Policarpo fue condenado a morir en la hoguera, muerte anunciada al anciano obispo mediante un sueño. El acta narra una serie de prodigios en el momento de su muerte:
«Terminada la oración y, prendido fuego a la hoguera, levantándose la llamas del cielo se produjo repentinamente la novedad de un milagro… Apareció en efecto un arco curvado en sus lados con ambas puntas un tanto dilatadas imitando las velas de una nave, el cual cubría con suave abrazo el cuerpo del mártir, a fin de que la llama no atacara ningún santo miembro. En cuanto al cuerpo mismo, como grato pan cociéndose o como fundición de oro y plata que brilla con hermoso color, recreaba la vista de todos. Además, un olor como de incienso y mirra o de algún otro ungüento precioso alejaba todo mal olor del incendio. Este prodigio lo vieron los mismos pecadores, de suerte que pensaban que el cuerpo era incombustible; de ahí que dieron orden al encargado se preparara a hundir un puñal en el santo cuerpo, que había demostrado aún para ellos ser santo. Hecho esto, entre una oleada de sangre que brotaba, salió una paloma del cuerpo y al punto, el incendio se extinguió por la sangre.
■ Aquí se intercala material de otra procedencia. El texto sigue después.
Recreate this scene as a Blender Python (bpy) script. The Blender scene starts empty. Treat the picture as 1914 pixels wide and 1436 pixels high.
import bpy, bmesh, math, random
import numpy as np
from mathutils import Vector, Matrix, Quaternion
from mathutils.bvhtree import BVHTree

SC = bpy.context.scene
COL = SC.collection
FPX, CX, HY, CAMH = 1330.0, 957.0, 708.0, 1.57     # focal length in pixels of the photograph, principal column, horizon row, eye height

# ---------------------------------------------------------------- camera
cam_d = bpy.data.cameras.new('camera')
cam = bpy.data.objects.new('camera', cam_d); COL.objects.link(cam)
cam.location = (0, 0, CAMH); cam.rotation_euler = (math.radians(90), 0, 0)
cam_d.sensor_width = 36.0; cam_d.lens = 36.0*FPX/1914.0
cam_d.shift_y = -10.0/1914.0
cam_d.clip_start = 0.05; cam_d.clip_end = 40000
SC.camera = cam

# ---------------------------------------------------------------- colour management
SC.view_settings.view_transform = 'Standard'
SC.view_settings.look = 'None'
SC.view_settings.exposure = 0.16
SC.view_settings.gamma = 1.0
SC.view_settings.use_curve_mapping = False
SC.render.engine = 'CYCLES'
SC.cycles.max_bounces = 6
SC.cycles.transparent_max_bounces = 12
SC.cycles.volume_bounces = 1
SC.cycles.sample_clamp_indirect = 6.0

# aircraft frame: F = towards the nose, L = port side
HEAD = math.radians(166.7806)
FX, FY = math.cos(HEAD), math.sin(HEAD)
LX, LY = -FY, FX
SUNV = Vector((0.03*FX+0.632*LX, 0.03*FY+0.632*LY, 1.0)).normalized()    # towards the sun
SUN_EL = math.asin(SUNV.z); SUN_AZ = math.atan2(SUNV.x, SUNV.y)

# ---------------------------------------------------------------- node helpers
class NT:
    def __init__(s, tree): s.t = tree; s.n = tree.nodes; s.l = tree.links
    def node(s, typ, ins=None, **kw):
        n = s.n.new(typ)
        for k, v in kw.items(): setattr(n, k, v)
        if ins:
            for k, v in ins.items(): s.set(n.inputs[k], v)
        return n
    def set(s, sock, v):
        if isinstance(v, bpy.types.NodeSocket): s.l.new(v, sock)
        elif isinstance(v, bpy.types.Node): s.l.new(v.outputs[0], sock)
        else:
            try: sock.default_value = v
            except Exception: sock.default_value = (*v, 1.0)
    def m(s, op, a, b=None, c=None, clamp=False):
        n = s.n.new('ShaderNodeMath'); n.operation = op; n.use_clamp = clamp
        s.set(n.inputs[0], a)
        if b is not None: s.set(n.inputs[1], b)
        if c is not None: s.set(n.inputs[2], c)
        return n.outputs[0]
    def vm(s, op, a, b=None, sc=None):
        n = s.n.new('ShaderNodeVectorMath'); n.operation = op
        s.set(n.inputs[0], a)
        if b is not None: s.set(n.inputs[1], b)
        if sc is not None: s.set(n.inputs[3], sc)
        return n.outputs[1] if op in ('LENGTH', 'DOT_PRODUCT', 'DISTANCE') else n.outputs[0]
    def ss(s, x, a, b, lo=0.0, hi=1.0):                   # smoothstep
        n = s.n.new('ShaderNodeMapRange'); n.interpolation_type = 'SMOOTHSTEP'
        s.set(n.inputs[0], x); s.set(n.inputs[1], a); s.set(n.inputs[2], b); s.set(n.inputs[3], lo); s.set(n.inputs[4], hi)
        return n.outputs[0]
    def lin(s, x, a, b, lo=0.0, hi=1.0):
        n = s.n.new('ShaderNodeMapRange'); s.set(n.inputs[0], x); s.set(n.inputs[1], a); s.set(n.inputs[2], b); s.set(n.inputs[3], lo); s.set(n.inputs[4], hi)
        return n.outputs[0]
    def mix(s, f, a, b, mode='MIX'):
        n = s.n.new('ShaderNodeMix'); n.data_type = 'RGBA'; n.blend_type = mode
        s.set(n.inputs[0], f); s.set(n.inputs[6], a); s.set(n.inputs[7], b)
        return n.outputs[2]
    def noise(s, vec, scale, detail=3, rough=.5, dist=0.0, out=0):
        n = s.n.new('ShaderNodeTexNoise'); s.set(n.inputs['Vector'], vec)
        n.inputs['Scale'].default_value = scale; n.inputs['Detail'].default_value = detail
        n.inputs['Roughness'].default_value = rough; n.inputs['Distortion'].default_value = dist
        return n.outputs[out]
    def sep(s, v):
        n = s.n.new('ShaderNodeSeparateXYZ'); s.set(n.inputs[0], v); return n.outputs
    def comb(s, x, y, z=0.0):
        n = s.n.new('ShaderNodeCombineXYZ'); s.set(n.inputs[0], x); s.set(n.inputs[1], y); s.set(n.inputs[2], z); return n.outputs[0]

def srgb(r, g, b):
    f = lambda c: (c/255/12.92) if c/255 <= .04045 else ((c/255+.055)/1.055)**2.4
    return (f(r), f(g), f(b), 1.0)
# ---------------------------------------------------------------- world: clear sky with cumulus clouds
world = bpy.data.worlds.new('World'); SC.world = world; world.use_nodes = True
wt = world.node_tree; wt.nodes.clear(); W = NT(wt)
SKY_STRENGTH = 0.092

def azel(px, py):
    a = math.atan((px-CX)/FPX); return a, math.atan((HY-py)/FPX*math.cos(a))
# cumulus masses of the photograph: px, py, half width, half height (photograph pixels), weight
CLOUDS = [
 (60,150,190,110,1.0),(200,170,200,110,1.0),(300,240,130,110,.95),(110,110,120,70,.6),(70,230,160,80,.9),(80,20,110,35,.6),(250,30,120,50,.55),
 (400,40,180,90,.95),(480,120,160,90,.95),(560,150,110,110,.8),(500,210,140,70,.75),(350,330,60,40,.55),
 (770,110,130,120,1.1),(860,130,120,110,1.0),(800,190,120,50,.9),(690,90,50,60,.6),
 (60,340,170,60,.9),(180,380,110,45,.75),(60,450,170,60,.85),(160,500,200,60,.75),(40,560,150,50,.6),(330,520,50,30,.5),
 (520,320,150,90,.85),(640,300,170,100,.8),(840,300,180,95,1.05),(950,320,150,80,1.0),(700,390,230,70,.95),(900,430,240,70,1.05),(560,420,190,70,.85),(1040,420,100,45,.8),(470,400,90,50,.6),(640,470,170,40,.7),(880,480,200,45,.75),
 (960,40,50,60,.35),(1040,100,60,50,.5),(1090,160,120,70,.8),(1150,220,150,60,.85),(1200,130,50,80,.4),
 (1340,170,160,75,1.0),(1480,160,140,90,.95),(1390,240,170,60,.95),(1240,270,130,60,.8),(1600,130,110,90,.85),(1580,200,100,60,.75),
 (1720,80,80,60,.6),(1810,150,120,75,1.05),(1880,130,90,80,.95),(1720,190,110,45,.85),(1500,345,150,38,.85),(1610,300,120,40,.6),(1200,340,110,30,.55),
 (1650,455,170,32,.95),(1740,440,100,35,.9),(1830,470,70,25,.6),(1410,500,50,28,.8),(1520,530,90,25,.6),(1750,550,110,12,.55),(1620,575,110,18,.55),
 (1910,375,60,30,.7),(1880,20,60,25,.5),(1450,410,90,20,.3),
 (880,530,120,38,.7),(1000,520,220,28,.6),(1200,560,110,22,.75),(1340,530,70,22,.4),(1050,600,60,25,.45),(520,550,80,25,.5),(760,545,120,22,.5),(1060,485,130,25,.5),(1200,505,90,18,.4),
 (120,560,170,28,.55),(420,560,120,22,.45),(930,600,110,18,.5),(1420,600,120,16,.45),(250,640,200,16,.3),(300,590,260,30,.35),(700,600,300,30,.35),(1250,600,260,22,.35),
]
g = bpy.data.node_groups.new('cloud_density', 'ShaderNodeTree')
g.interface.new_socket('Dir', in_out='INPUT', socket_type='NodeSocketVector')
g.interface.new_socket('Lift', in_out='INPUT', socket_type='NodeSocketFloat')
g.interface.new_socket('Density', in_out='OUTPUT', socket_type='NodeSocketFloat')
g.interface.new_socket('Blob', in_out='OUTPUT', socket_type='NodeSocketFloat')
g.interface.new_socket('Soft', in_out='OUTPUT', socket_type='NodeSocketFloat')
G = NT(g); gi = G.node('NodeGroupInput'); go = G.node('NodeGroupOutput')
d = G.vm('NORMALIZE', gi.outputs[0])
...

Todo el pueblo quedó estupefacto y todos tuvieron la prueba de la diferencia que va de los justos a los injustos… Tal fue el combate del martirio cumplido por Policarpo obispo de Esmirna… Más el diablo, enemigo de los justos, como vio la fuerza del martirio y la grandeza de la pasión, su vida entera irreprensible y el mayor mérito de su muerte, armó una estrategia para que no pudieran los nuestros retirar el cuerpo del mártir por más que había muchos que deseaban tener parte en sus santos despojos. Sugirió a Nicetas, padre de Herodes y Hermano de Alce, que hablara al procónsul a fin de no entregar las reliquias a ningún cristiano asegurándole de que abandonarían todo para dirigir su oración sólo a este. Así hablaban por sugestión de los judíos… por ignorar que los cristianos jamás podemos abandonar a Cristo, que por nuestros pecados se dignó padecer tanto, ni dirigir a ningún otro nuestras oraciones. Porque a este le adoramos y damos culto como Hijo de Dios y a sus mártires los abrazamos con honor y de buena gana, como a discípulos fieles y abnegados soldados, además rogamos se nos conceda ser también nosotros compañeros y condiscípulos de ellos. Vista pues la disputa que sosteníamos con los judíos, el centurión mandó poner el cuerpo en medio. Nosotros recogimos sus huesos como oro y perlas preciosas y les dimos sepultura. Luego celebramos alegremente nuestra reunión, como mandó el señor, para celebrar el día natalicio de su martirio.»
Profesar la fe en Jesucristo exige, también hoy en día, la fe convencida de los mártires; pues dicha fe perseverante es una invitación a vivir de cara a la exigencia de los tiempos actuales, donde, sabemos, como dice san Juan: «Esta es la victoria que vence al mundo, nuestra fe» [1Jn 5,4].